Your explanation seems fair and reasonable. It should serve as an object lesson regarding being fooled by charismatic personalities and allowing them to overcome one's principles. Or as an object lesson regarding an even greater problem, not knowing the principles in the first place, so you don't realize that this charming character has just charmed your pants off.

For example, Bill Clinton is supposedly a very winning person. If one had him for a professor, I'm sure even many hardened traditionalists would be won over. My Dad met Ted Kennedy one time, and he said that he could easily get Eskimoes to buy iceboxes from him.

We see the world-wide spectacle of a cult of personality revolving around the current pontiff. But is he really upholding Catholic principles, or has he charmed the pants right off the Catholic population?

And to get back to Huels, at the same time that he was winning over the enthusiasm of his students, he was teaching liturgical functionaries in virtually every diocese of the US and Canada how they could overcome any pesky canonical restrictions that stood in the way of liturgical wreckovation. He was clearly an agent of the revolution, even if he was fair in his grading. These are the most dangerous of all characters. I'm sure that one would have found Kim Philby to be an outstanding teacher if one happened to take a course from him.

And the hardest thing of all is to take a stand against a popular and charming person because you recognize that his principles are fundamentally flawed.
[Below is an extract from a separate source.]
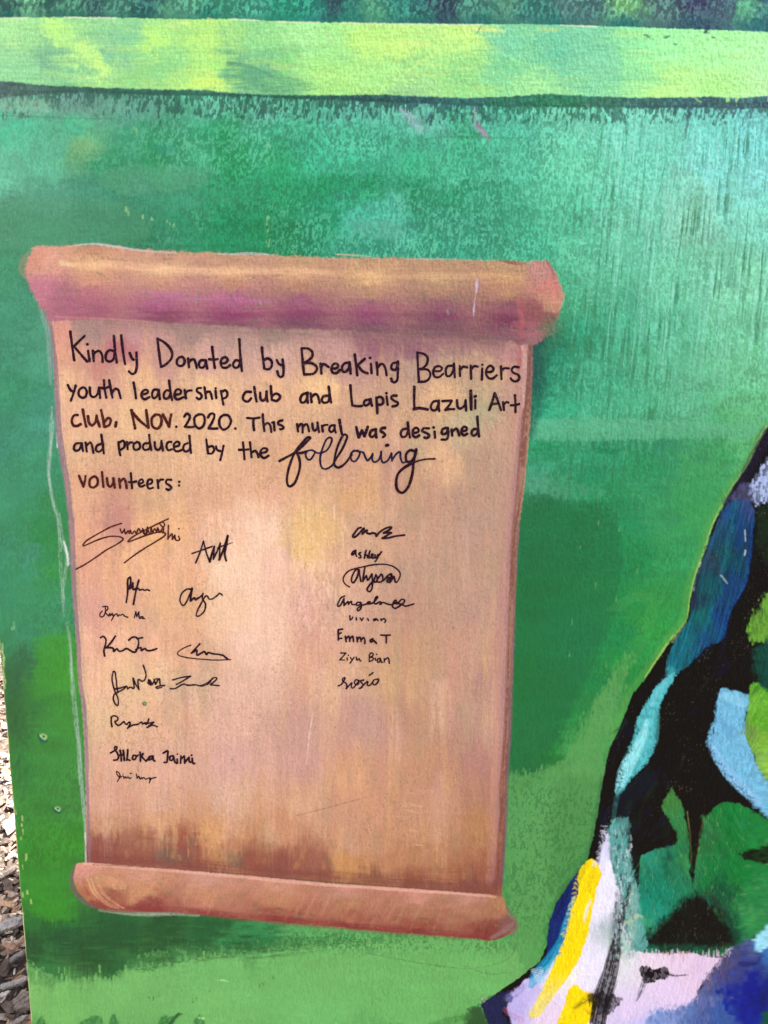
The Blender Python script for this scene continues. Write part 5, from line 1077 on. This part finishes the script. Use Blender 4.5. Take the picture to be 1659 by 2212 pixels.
_ink_n = [0]
def ink_mesh(pieces):
    V, F, C = [], [], []
    base = 0
    runs = []
    for crop, width, ink, text in pieces:
        x0, y0, wpx = CROPS[crop]
        s = wpx / 1659.0 * 0.5486
        hw0 = width * s * 0.55
        for st_ in text.split(';'):
            p = parse(st_.strip())
            runs.append((p, s, x0, y0, hw0, width, ink))
    split = []
    for p, *rest in runs:                                  # the pen stops where it turns back on itself
        cur = [p[0]]
        for a_, b_, c_ in zip(p, p[1:], p[2:]):
            cur.append(b_)
            v1 = np.subtract(b_, a_); v2 = np.subtract(c_, b_)
            cs = float(v1 @ v2) / (np.hypot(*v1) * np.hypot(*v2) + 1e-9)
            if cs < -0.62:
                split.append((cur, *rest)); cur = [b_]
        cur.append(p[-1]); split.append((cur, *rest))
    for p, s, x0, y0, hw0, width, ink in split:
        if True:
            q = np.array([(x0 * .5486 + a * s, y0 * .5486 + b * s) for a, b in p])
            c = crom(q, 6)
            if len(c) < 3:
                c = np.array([q[0] + (q[-1] - q[0]) * t for t in np.linspace(0, 1, 8)])
            # even resampling
            seg = np.hypot(*np.diff(c, axis=0).T); L = np.concatenate([[0], np.cumsum(seg)])
            n = max(4, int(L[-1] / 1.0) + 1)
            tt = np.linspace(0, L[-1], n)
            c = np.column_stack([np.interp(tt, L, c[:, 0]), np.interp(tt, L, c[:, 1])])
            d = np.gradient(c, axis=0); d /= (np.hypot(d[:, 0], d[:, 1]) + 1e-9)[:, None]
            nn = np.column_stack([-d[:, 1], d[:, 0]])
            k = rng.random()
            hw = hw0 * (1 + 0.16 * np.sin(tt / 9.0 + k * 9) * .6 + rng.normal(0, .05, n))
            # round ends
            cap = 4
            a0 = np.linspace(-90, 0, cap, endpoint=False)
            pre = np.array([c[0] + d[0] * hw[0] * math.sin(math.radians(t)) * .9 for t in a0]); prw = np.array([hw[0] * math.cos(math.radians(t)) for t in a0])
            post = np.array([c[-1] + d[-1] * hw[-1] * math.sin(math.radians(-t)) * .9 for t in a0[::-1]]); pow_ = np.array([hw[-1] * math.cos(math.radians(t)) for t in a0[::-1]])
            c = np.vstack([pre, c, post]); hw = np.concatenate([prw, hw, pow_]) + 0.02
            nn = np.vstack([np.repeat(nn[:1], cap, 0), nn, np.repeat(nn[-1:], cap, 0)])
            m = len(c)
            lft = c + nn * (hw * (1 + rng.normal(0, .05, m)))[:, None]; rgt = c - nn * (hw * (1 + rng.normal(0, .05, m)))[:, None]
            ring = np.vstack([lft, c, rgt])
            bx, bz = to_board(ring[:, 0], ring[:, 1])
            _ink_n[0] = (_ink_n[0] + 1) % 40
            hh = np.maximum(surf_h(bx, bz), 0)
            yy = -(hh + 0.00006 + 0.000012 * _ink_n[0])
            yy[m:2 * m] -= 0.00004                        # slightly domed ink film
            V.append(np.column_stack([bx, yy, bz]))
            ii = np.arange(m - 1)
            F.append(np.column_stack([ii, ii + 1, ii + 1 + m, ii + m]) + base)
            F.append(np.column_stack([ii + m, ii + 1 + m, ii + 1 + 2 * m, ii + 2 * m]) + base)
            col = np.repeat(INK[ink][None], 3 * m, 0) * (0.75 + 0.6 * noise(np.tile(np.arange(m), 3) / 7.0, np.zeros(3 * m) + k * 50, 300))[:, None]
            gap = sst(.72, .86, noise(np.tile(np.arange(m), 3) / 1.7, np.repeat(np.arange(3), m) * 3.1 + k * 90, 301))[:, None] * (.5 if width < 17 else .25)
            C.append(col + gap * (paint((150, 105, 95)) - col))
            base += 3 * m
    return np.vstack(V), np.vstack(F), np.vstack(C)

# ------------------------------------------------------------------ materials of the mural
def paint_material(name, rough, bump, spec=0.5):
    m, nt, b = new_mat(name)
    a = nt.nodes.new('ShaderNodeAttribute'); a.attribute_name = 'paint'
    tc = nt.nodes.new('ShaderNodeTexCoord')
    n1 = nt.nodes.new('ShaderNodeTexNoise'); n1.inputs['Scale'].default_value = 900; n1.inputs['Detail'].default_value = 3
    n2 = nt.nodes.new('ShaderNodeTexNoise'); n2.inputs['Scale'].default_value = 14; n2.inputs['Detail'].default_value = 4
    nt.links.new(tc.outputs['Object'], n1.inputs['Vector']); nt.links.new(tc.outputs['Object'], n2.inputs['Vector'])
    mr = nt.nodes.new('ShaderNodeMapRange')
    mr.inputs['To Min'].default_value = rough - 0.08; mr.inputs['To Max'].default_value = rough + 0.10
    nt.links.new(n2.outputs[0], mr.inputs['Value']); nt.links.new(mr.outputs[0], b.inputs['Roughness'])
    mx = nt.nodes.new('ShaderNodeMix'); mx.data_type = 'RGBA'; mx.blend_type = 'MULTIPLY'
    mx.inputs[0].default_value = 0.22
    rp = nt.nodes.new('ShaderNodeValToRGB')
    rp.color_ramp.elements[0].position = .3; rp.color_ramp.elements[0].color = (.6, .6, .6, 1)
    rp.color_ramp.elements[1].position = .7; rp.color_ramp.elements[1].color = (1.25, 1.25, 1.25, 1)
    nt.links.new(n1.outputs[0], rp.inputs[0])
    nt.links.new(a.outputs['Color'], mx.inputs[6]); nt.links.new(rp.outputs[0], mx.inputs[7])
    nt.links.new(mx.outputs[2], b.inputs['Base Color'])
    bp = nt.nodes.new('ShaderNodeBump'); bp.inputs['Strength'].default_value = bump; bp.inputs['Distance'].default_value = 0.0004
    nt.links.new(n1.outputs[0], bp.inputs['Height']); nt.links.new(bp.outputs[0], b.inputs['Normal'])
    b.inputs['Specular IOR Level'].default_value = spec
    return m

MAT_PAINT = paint_material('acrylic_paint', 0.42, 0.45, 0.13)
MAT_BACK = paint_material('glossy_acrylic_paint', 0.36, 0.45, 0.30)
MAT_SCROLL = paint_material('matt_acrylic_paint', 0.52, 0.28, 0.14)
MAT_INK = paint_material('marker_ink', 0.5, 0.1, 0.12)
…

Everyone will look askance at your "attacks" on this wonderful person. My own wife used to be shocked by the things I would say about the pope -- namely that his principles are fundamentally not Catholic. And to take an example that's even more controversial here on FR, try saying that George Bush is not really pro-life, he's only marginally less pro-death than Al Gore or John Kerry.

John Huels was an evil double agent working within the Church for its own destruction. Someone with Catholic principles would have recognized that before he was exposed as a homosexual rapist of novice seminarians. This post-conciliar revolution has been a learning experience for all of us, and I know that I've been fooled before by those who claimed they were fixing the problems in the Church when really they were undermining Catholic doctrine and practice. But at least I hope I've learned enough from that experience to avoid writing books that accuse others of being "More Catholic than the Pope."